Sunday, February 20, 2011

20 February 2011

AFRICA:

Djibouti = Mr. Jean-Paul Noel Abdi, president of the Djiboutian League of Human Rights, has been arrested after opposing the arbitrary arrests of human rights activists on 5th February. Abdi publicly denounced the arrests and was then arrested himself and has been charged with “participation in an insurrectory movement” despite a complete lack of evidence to support these charges. Activists are deeply concerned for Abdi’s health, a 60-something diabetic. (HRW)

Libya = Protestors have been killed in Misratah, Benghazi and other Libyan cities this week. Colonel al-Gaddafi, Libya’s leader, has allegedly ordered his security forces as well as hired foreign mercenaries to shoot to kill demonstrators in order to suppress protests. At least 34 people were shot on Friday and at least 173 people have been killed. At least 10,000 demonstrators are protesting today in Benghazi; hopefully without incident. (AI, HRW, FIDH)

Morocco = Today thousands of demonstrators are protesting in the streets of Tangiers, Fes and Marrakech. Apparently a police station was vandalized and certain shops have been looted – it is now unclear how much of this is the result of protestors and how much is the result of street thugs joining in the “fun.” No reports yet on numbers of people who are injured. (GV)

AMERICAS:
USA = Following up on our story previously published in the 6 February 2011 Human Rights RoundUp, “border vigilante” Shawna Forde was found guilty this Tuesday on two counts of 1st degree murder for killing Brisenia Flores and Raul Flores in their Arizona home. (IPS)

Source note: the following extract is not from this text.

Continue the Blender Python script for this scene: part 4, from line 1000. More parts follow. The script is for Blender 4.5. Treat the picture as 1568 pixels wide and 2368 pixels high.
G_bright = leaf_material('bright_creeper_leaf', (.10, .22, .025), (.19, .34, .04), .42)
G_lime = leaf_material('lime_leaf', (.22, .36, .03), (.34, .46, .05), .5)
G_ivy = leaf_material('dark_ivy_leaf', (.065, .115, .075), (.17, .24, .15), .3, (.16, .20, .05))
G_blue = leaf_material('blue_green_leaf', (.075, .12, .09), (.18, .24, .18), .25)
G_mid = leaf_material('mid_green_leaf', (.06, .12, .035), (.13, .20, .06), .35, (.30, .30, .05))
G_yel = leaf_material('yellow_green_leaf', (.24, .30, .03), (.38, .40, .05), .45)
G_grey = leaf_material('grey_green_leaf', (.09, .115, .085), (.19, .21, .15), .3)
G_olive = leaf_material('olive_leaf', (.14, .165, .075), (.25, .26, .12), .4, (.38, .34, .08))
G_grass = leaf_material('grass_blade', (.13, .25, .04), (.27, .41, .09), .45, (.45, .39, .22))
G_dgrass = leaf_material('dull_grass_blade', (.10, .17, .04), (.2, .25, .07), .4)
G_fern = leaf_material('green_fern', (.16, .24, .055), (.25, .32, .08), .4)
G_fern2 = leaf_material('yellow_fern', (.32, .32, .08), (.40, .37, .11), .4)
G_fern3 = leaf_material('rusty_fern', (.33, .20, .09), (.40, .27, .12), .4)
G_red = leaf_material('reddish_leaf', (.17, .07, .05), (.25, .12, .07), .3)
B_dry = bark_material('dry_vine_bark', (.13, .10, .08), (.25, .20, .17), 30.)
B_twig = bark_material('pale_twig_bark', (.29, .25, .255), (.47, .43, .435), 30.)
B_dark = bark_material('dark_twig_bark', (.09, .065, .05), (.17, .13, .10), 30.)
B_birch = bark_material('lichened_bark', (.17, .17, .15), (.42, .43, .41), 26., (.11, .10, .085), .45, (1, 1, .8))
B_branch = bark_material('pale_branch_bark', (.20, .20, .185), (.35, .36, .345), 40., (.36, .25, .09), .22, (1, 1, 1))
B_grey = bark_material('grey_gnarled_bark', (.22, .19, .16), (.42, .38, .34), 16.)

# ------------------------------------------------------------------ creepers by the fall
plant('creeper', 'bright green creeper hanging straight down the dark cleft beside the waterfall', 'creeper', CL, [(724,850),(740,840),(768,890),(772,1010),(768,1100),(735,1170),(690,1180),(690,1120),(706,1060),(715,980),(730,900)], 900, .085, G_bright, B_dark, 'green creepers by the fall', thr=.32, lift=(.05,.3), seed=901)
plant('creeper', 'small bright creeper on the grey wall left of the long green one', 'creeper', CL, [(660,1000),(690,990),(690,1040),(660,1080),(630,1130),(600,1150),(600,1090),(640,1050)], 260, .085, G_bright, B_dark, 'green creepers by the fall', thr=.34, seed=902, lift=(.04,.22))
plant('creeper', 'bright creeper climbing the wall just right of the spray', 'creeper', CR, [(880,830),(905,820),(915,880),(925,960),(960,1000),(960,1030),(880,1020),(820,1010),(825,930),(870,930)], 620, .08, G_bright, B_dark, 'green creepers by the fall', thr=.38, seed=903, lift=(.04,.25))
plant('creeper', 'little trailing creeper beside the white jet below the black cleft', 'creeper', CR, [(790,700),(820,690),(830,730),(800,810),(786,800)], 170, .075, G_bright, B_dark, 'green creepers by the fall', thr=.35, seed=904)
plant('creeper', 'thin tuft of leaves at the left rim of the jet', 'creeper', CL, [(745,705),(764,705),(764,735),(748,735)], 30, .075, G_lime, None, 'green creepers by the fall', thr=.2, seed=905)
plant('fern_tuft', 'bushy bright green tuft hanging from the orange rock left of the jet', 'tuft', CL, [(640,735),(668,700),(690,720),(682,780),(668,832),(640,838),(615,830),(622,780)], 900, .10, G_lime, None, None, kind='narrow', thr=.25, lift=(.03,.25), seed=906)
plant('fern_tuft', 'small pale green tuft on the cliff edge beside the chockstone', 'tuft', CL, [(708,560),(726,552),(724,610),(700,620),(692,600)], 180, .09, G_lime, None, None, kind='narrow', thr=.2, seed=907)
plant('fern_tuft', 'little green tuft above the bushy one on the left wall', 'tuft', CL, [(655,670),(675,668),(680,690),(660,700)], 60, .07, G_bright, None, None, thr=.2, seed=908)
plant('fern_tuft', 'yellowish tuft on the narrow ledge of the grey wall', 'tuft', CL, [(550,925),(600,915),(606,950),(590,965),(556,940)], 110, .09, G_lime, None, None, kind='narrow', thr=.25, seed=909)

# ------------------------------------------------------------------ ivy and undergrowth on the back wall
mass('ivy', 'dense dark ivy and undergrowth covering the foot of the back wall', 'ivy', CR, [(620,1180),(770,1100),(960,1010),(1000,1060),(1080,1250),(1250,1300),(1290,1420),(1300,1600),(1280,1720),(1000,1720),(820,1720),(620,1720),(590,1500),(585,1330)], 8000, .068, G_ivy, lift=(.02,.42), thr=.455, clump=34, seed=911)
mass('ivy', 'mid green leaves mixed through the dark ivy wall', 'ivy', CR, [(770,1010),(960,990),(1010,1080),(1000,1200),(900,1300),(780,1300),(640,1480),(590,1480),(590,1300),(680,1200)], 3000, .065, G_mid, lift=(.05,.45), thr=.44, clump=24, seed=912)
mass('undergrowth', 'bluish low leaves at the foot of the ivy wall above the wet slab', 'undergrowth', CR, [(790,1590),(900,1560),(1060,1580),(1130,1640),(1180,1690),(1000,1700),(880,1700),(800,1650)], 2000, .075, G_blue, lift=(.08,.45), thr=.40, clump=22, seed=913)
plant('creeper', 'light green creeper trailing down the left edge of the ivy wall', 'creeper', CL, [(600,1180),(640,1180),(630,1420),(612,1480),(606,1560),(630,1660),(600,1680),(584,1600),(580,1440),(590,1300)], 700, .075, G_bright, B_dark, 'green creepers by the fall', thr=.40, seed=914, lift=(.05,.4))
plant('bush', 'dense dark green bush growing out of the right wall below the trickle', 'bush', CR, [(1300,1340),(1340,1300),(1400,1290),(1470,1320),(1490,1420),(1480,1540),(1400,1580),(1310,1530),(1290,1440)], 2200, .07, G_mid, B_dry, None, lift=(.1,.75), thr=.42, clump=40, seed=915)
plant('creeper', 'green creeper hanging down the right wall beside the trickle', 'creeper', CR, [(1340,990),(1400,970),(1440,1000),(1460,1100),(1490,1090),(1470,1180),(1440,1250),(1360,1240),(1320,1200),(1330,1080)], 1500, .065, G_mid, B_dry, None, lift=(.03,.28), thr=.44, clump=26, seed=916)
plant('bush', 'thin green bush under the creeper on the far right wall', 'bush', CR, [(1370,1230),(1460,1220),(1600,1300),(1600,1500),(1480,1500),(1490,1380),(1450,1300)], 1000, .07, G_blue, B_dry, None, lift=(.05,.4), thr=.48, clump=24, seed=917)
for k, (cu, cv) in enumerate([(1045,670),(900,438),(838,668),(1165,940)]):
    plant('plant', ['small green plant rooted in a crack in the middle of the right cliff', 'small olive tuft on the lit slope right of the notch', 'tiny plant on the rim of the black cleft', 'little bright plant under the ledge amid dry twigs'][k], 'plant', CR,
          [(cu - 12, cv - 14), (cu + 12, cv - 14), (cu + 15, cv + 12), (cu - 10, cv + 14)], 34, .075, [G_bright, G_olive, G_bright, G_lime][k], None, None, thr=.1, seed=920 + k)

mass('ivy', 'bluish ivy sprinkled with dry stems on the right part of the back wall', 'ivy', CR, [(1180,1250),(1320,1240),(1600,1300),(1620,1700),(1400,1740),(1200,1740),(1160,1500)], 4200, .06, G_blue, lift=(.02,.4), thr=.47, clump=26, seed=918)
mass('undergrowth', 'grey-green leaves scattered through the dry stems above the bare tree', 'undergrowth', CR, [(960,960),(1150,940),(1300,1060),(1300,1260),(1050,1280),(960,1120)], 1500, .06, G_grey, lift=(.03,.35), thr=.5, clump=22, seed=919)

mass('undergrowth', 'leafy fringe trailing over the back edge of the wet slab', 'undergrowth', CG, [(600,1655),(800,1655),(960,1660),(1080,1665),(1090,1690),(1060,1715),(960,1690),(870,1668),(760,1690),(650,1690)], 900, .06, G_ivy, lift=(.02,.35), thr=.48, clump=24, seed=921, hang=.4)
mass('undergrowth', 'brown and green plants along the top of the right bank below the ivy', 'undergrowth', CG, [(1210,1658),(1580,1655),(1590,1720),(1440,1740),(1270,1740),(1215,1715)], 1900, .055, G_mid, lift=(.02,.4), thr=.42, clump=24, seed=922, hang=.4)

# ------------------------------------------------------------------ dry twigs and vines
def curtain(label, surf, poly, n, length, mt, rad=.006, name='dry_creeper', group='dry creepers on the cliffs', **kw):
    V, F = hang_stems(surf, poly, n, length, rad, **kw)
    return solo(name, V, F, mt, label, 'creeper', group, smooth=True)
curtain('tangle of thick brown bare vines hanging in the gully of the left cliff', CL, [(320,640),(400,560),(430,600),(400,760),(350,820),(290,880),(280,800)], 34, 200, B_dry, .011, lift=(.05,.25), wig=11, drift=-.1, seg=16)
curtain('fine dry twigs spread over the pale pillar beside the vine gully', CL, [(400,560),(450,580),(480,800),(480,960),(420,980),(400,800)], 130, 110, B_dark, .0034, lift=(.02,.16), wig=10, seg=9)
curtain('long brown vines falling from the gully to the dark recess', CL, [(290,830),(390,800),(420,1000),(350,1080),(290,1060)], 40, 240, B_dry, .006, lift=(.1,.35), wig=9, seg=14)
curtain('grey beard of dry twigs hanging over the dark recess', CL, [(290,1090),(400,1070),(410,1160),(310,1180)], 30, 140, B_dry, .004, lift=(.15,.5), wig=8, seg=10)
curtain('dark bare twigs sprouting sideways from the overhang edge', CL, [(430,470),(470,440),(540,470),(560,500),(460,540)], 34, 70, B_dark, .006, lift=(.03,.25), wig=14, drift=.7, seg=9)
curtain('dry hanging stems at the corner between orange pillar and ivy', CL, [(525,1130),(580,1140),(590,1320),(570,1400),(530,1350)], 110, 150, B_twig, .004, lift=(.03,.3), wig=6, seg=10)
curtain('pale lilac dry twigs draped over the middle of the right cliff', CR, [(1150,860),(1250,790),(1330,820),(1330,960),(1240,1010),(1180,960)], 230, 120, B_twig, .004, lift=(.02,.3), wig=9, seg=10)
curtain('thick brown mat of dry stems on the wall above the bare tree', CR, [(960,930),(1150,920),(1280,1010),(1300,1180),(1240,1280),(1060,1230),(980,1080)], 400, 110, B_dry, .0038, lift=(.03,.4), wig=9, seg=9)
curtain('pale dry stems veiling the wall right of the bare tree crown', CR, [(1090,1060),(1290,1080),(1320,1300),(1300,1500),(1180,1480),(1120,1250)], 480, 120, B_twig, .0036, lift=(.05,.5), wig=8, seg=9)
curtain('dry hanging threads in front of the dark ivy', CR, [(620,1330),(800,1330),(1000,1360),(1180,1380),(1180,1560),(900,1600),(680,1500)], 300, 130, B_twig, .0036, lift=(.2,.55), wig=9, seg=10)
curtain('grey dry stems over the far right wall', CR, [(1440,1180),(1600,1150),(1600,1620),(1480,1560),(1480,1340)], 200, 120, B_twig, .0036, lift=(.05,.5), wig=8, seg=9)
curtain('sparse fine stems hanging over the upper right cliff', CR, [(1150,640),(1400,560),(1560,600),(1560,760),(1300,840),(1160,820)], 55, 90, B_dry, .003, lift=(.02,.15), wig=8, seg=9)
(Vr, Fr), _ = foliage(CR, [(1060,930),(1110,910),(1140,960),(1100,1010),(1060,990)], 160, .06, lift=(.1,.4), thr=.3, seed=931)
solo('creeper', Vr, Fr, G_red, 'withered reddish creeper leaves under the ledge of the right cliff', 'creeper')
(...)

USA = Boo! The state senate of Wyoming this week passed a bill that would “preserve” a valid marriage as between one man and one woman and would additionally allow the state to not recognize as legal any civil unions or same-sex marriages legally entered into outside of Wyoming. (ADV)

ASIA:
Thailand = Thai activist Daranee Chamchoengsilpakul made three speeches against government repression in 2008 and was sentenced to 18 years in prison for “insulting the monarchy.” This week, her sentence was overturned in what appears to be a positive step toward freedom of speech in Thailand. (CHNG)

  • Unfortunately, this week in Thailand was not all positive: Chiranuch Premchaiporn, the director of a Thai political website, was charged with violating Thailand’s freedom of expression laws regarding cyberspace. She could be sentenced to 20 years in prison if found guilty of “failing to promptly remove offending comments from the website.” (HRB)

EUROPE:
Italy = Over 5,000 people who are trying to migrate to Italy from Tunisia are being detained on the Italian island of Lampedusa. This “migrant wave” is causing political unrest at home in Italy, allegedly prompting Italian border police to open fire on a boat carrying Egyptian asylum seekers. According to Amnesty International, “Italy routinely detains irregular migrants, and in the past has conducted mass expulsions, in violation of international law.” (AI)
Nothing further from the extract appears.